At the exhibit’s opening, writer and collaborator Sharon Fitzgerald spoke briefly about Douglass’s status as an icon and how he truly deserves that label (despite its overuse), and shared a passage Douglass wrote about his youthful yearning to become literate. Born into slavery in Eastern Maryland, Douglass was sent to the Auld family in Baltimore as a child; Sophia Auld, the mistress, started teaching Douglass the alphabet. Hugh Auld, Sophia’s husband, was not pleased to discover this, considering the “threat” it might pose to them, his masters. That literacy could be a step toward his own liberation was an invaluable lesson for Douglass, who craved knowledge and eventually got free and, among many other things, went down as one of the best orators that ever lived.

When Towles got up to speak about his work, he recalled a phone conversation he’d had with Fitzgerald, who had told him something along the lines of, “You can’t do Douglass unless you tell how he got to where he was.” So he nodded to that formative moment with a colored pencil drawing which he says “set the tone” for the show, depicting Sophia Auld with the young Douglass reading.

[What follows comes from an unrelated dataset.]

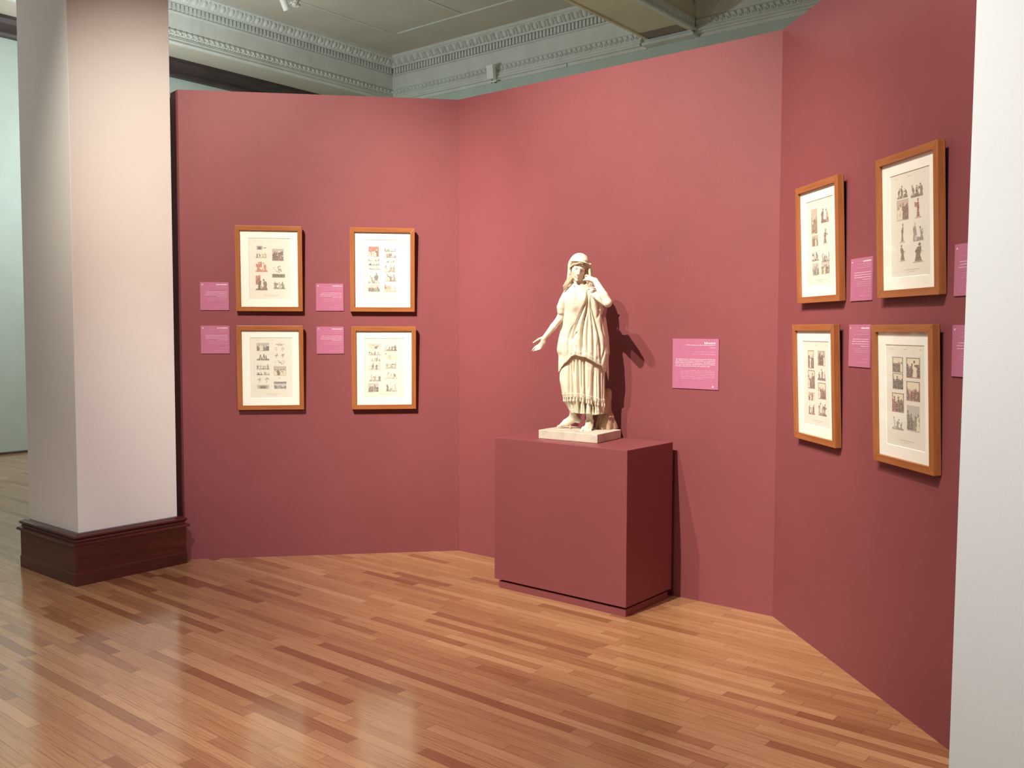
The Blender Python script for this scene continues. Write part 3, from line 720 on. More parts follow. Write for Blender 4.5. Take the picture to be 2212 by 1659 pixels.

Trained as a graphic designer and illustrator, Towles wanted to find a way to represent Douglass’s life without being too literal or encyclopedic, but still adhering to the man’s well-documented story. “It’s not just creating art, it’s creating an experience as well,” Towles said. “His stories have been told so many times in so many ways. And my good friend Sharon hit me with reimagining, imagining Frederick Douglass, which is how I really saw it.”

So there are plenty of Douglass portraits, as well as portraits of his family—including his first wife, Anna Murray, a free black woman who helped him escape slavery, who reared five kids with him, and about whom comparatively little is known. There’s a Warholian digital print collage featuring Lincoln and Douglass, a small image of the White House cut-and-pasted over the portraits with simple text: “In 1864 Frederick Douglass and President Abraham Lincoln met at the White House to discuss emancipation.” A linoleum cut print of rifle-toting hero Harriet Tubman, made all the more tense by the print hanging above her which mimics an old newspaper ad and reads “$150.00 reward for runaway slaves.”

A fine drawing that Towles made around 1975 marks the artist’s first use of Douglass as a subject, with faint stippling to show the contours of Douglass’s cloudlike facial hair, cross-hatching for his suit and bowtie, and something like wood grain wavering across his self-sure face. The print also includes a quote from Douglass that likely resounded just as strongly in 1975 America as it does in 2018 America: “If there is no struggle, there is no progress. Those who profess to favor freedom and yet deprecate agitation are men who want crops without plowing up the ground. They want rain without thunder and lightning. They want the oceans without the awful roar of its many waters. Power concedes nothing without a demand. It never did and it never will … Men may not get all they pay for in the world, but they must certainly pay for all they get.”

Another print from around that time, Towles’s evocative “I Decree I Be Free,” features a similarly sinewy, wood grain texture on both the figure and ground. This time, though, the subject isn’t Douglass, not literally. Against a walnut-colored background, a muscular man in a warrior pose seems just at the cusp of breaking free from the ropes that bind him. His fists are clenched, eyes focused upwards, feet on the ground—maybe even ready to run.